The case originated when Tripuraneni Sarada Devi deposited Rs. 24,55,030 in her State Bank of India (SBI) account during the demonetization drive. Subsequently, in response to a notice under Section 142(1) of the Income Tax Act, 1961, the assessee filed a return of income of Rs. 2,49,788. When questioned about the source of the cash deposits, the assessee contended that the funds originated from Rs. 25 lakhs withdrawn over time from the NRE/NRO and other bank accounts of her children residing in the USA.
However, the AO, after reviewing the assessee’s explanation, treated Rs. 19,55,030 of the cash deposits as unexplained money under Section 69A read with Section 115BBE of the Act.
Aggrieved by the AO’s decision, the assessee appealed to the CIT(A). The CIT(A), after considering the submissions, partly allowed the appeal, directing the AO to accept 50% of the cash deposits, amounting to Rs. 12,27,515, as explained. This partial relief led the assessee to further appeal before the ITAT.
During the ITAT proceedings, the assessee’s authorized representative submitted that the assessee is financially supported by her two sons in the USA. It was argued that a significant portion of these funds was converted into Fixed Deposits (FDs) with SBI, on which the assessee also received interest. Furthermore, the assessee had availed loans against these FDs with the intention of purchasing immovable property. When the property purchase did not materialize, the loan amounts were re-deposited into her bank accounts. The authorized representative contended that the source of the cash deposits was adequately explained, rendering the additions by the lower authorities unwarranted.
Conversely, the departmental representative upheld the orders of the lower authorities.
The central issue before the ITAT was the acceptability of the assessee’s explanation regarding the source of the cash deposit during the demonetization period. To substantiate her claims, the assessee’s representative presented a paper book containing bank account statements detailing the loans availed, a confirmation letter from SBI, Guru Nanak Branch, Vijayawada, and affidavits from her two sons confirming financial support.

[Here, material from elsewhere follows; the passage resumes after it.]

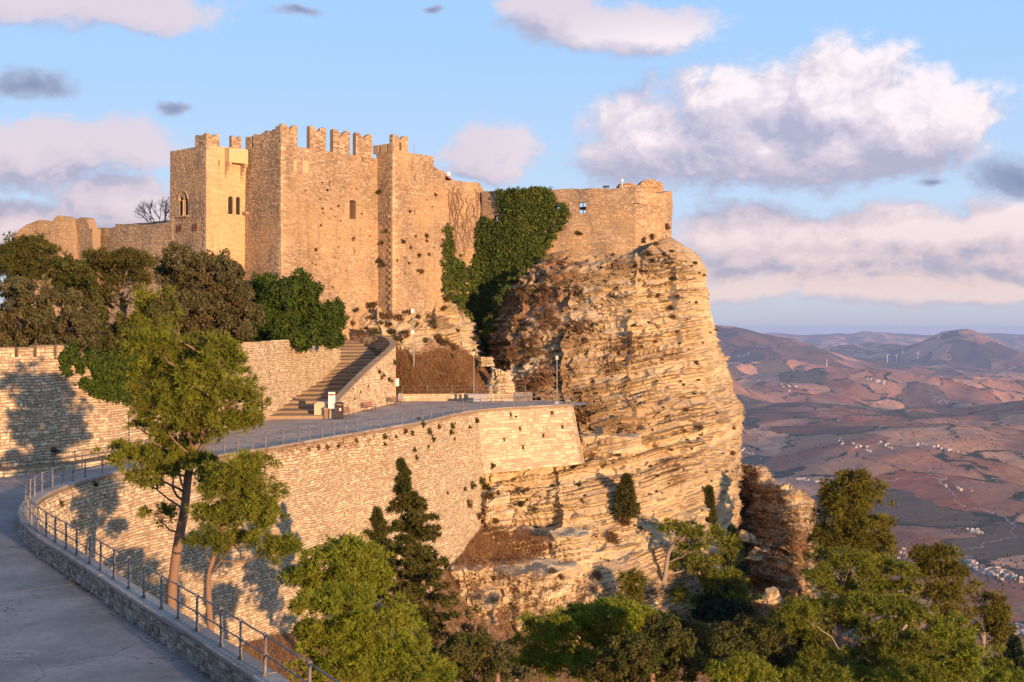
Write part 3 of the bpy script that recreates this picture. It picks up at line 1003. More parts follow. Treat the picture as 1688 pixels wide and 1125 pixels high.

Upon reviewing the submitted documents, the ITAT noted that the assessee’s SBI bank accounts were debited with Rs. 13,00,000 and Rs. 11,65,000 on May 5, 2016. The Tribunal also considered the letter dated December 18, 2019, from the Chief Manager, SBI Gurunanak Nagar Branch, Vijayawada, confirming that the assessee had availed loans totaling Rs. 24,65,000.
Considering these facts and circumstances, the ITAT found merit in the arguments presented by the assessee’s authorized representative. Consequently, the Tribunal directed the AO to verify the loans availed by the assessee, which were stated as the source for the cash deposits. If the verification confirms the loans as the source, the AO is to treat the cash deposits as explained and refrain from making any additions.
FULL TEXT OF THE ORDER OF ITAT VISAKHAPATNAM
Aggrieved by the order dated 25/09/2023 passed by the learned Commissioner of Income Tax (Appeals), National Faceless Appeal Centre, Delhi (“Ld. CIT(A)”), in the case of Sarada Devi Tripuraneni (“the assessee”), assessee preferred this appeal.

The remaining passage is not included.